Why designers are potty about terracotta

There’s more to it than flower pots. Jill Krasny talks to the designers turning terracotta into furniture and buildings

By Jill Krasny

When Jim Olson was designing the Kirkland Museum of Fine & Decorative Art in Denver, he knew he had stiff architectural competition. Daniel Libeskind’s Denver Art Museum, an outrageously angular structure down the road, is clad in shimmering titanium. The nearby Clyfford Still Museum by Brad Cloepfil has a taciturn façade of corrugated concrete. To stand out from these shades of grey, Olson embraced colour, cladding his low-slung building in a material more commonly associated with plant pots and roof tiles: terracotta.


What on earth? A planter by Bari Ziperstein MAIN IMAGE One of Chris Wolston’s terracotta chairs

Olson was drawing on the architecture of Seattle, where his firm, Olson Kundig, has its headquarters. In the 19th century terracotta became a popular material for elaborate façades because it delivered the same effects as carved stone but for a fraction of the price. In Seattle, though, it had extra appeal: a fired clay that cannot burn was especially attractive after most of the city was destroyed in the Great Seattle Fire of 1889. In the 20th century, when architects turned to glass and steel, it fell out of fashion. Now designers, bored with modernism’s hard edges, are working with it again.

One of them is Chris Wolston, an artist from Brooklyn who makes terracotta furniture. Several years ago, he was in Medellín, Colombia, where he noticed that the builders responsible for the city’s old mud-brick homes left their fingerprints behind. He later applied that effect on a smaller scale, creating a series of terracotta chairs and stools with delightfully dimpled, lumpy surfaces. “There’s a playfulness to terracotta, which lends itself to coming up with new ideas and forms,” says Wolston.
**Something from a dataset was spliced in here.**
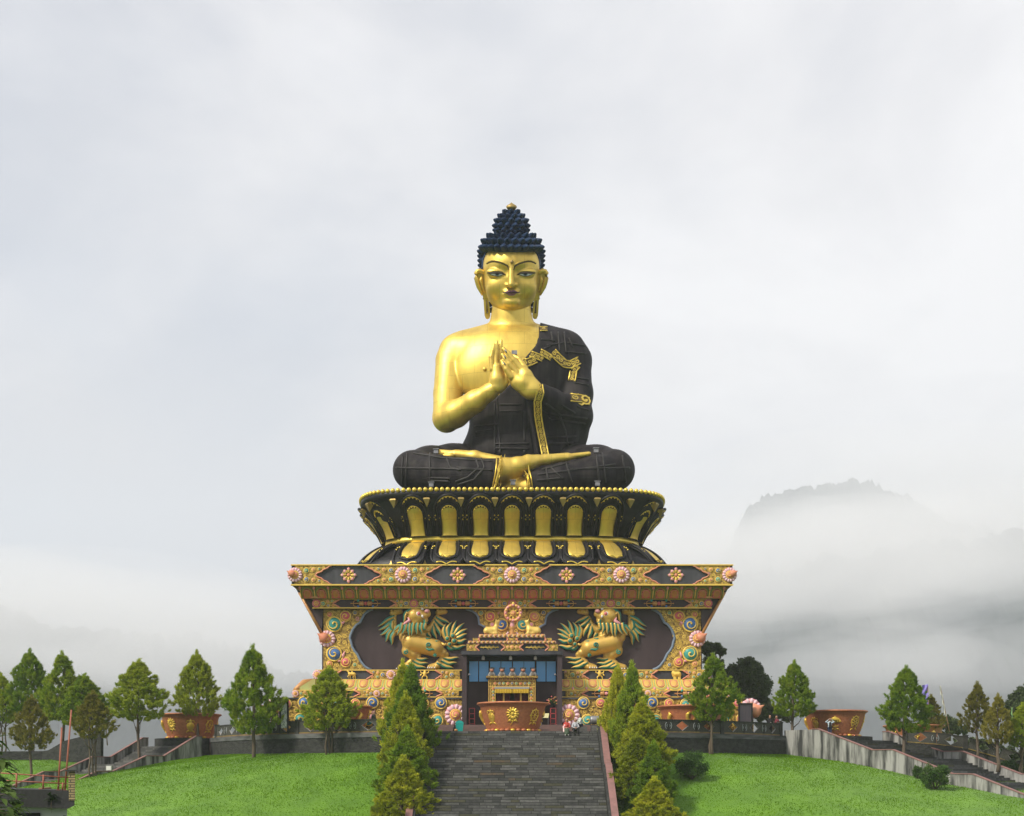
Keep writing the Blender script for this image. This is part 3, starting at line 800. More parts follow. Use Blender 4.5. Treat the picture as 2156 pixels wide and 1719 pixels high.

Bari Ziperstein, a ceramicist in Los Angeles, was drawn to terracotta’s earthiness. For her series of planters, Futurist Primitive, she borrowed patterns from the pre-Colombian craft of South America and forms from brutalist architecture. Ziperstein loves terracotta’s unvarnished beauty. So does Eny Lee Parker, another Brooklyn-based designer. Her Ballard table has a glass top held up with hand-thrown terracotta jugs. It was the highlight of last year’s Sight Unseen Offsite, a design fair in New York. “I really love the idea that it’s from the ground,” she says. “It’s very romantic.”